しかしFさんは驚きながらも、「そういう資質を持った人間が、前の環境(崩壊前)で生活していくことは、かなり難しいと思う」と笑いました。
そしてFさんは現在の状況について、「2回目のチャンスを活かせなかった時から、現在の状況(崩壊)が来るのを待っていた部分もあったのかもしれない。」と話しました。
余談
Fさんが感じた、解放された嬉しさをFさんの体の一部にアンカリングしました。
アンカリングは手軽に出来る、自分への栄養補給です。
新しい世界
人は、新しい自分のポジションを育てている期間に、大きな不安や混乱を感じると、これまで自分を支えてきた古いポジションが恋しくなり、以前の環境に戻ろうとしたり、似たような人間関係を探したりすることがあります。
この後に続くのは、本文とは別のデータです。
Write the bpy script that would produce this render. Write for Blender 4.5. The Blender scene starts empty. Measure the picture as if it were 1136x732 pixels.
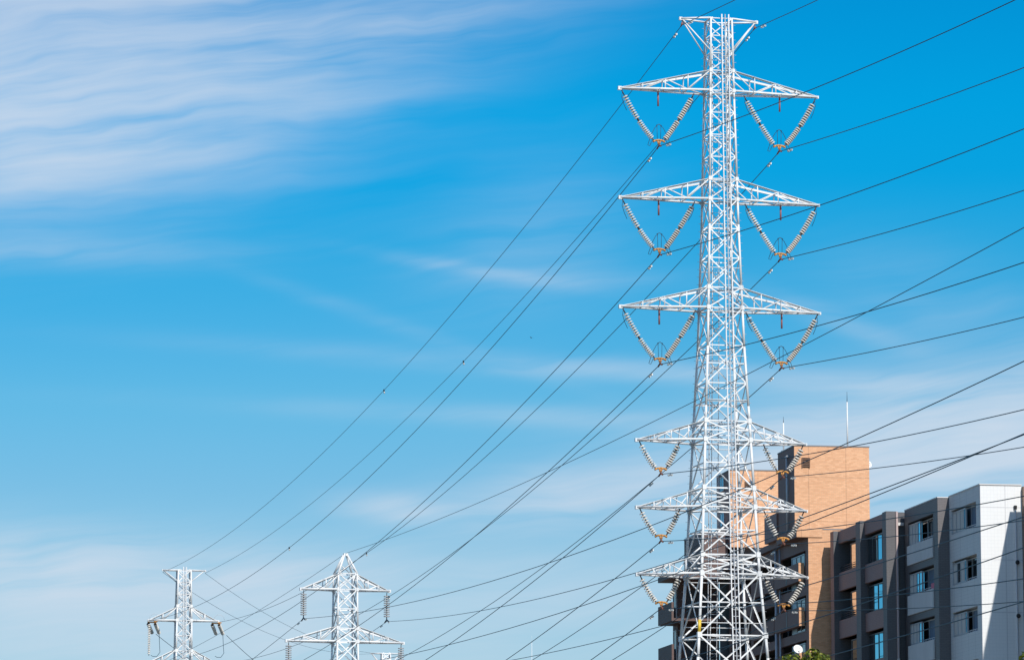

Fさんに、「そういう状況になった時、どう反応しそうか?」尋ねると、
「前(崩壊前)に戻っても、そこには自分の未来は無いとわかったので、戻りたいとは思わない」と言いました。
そこでFさんに、「今後、不安や混乱に遭遇した時、それは想定内の自然な成長過程として受け取るということですか?」と聞くと、
「そうなると思います。新しいものと古いものが入れ替わる時は、そうなって当然だと思います。大変でも、意味のある苦労だから」と答えました。
そう答えたFさんは、既に感じ取り始めた新しい自分を見据えているようでした。
そこには、人生が崩壊したと言ったFさんではなく、新しい世界に向かって進もうとしているFさんが居ました。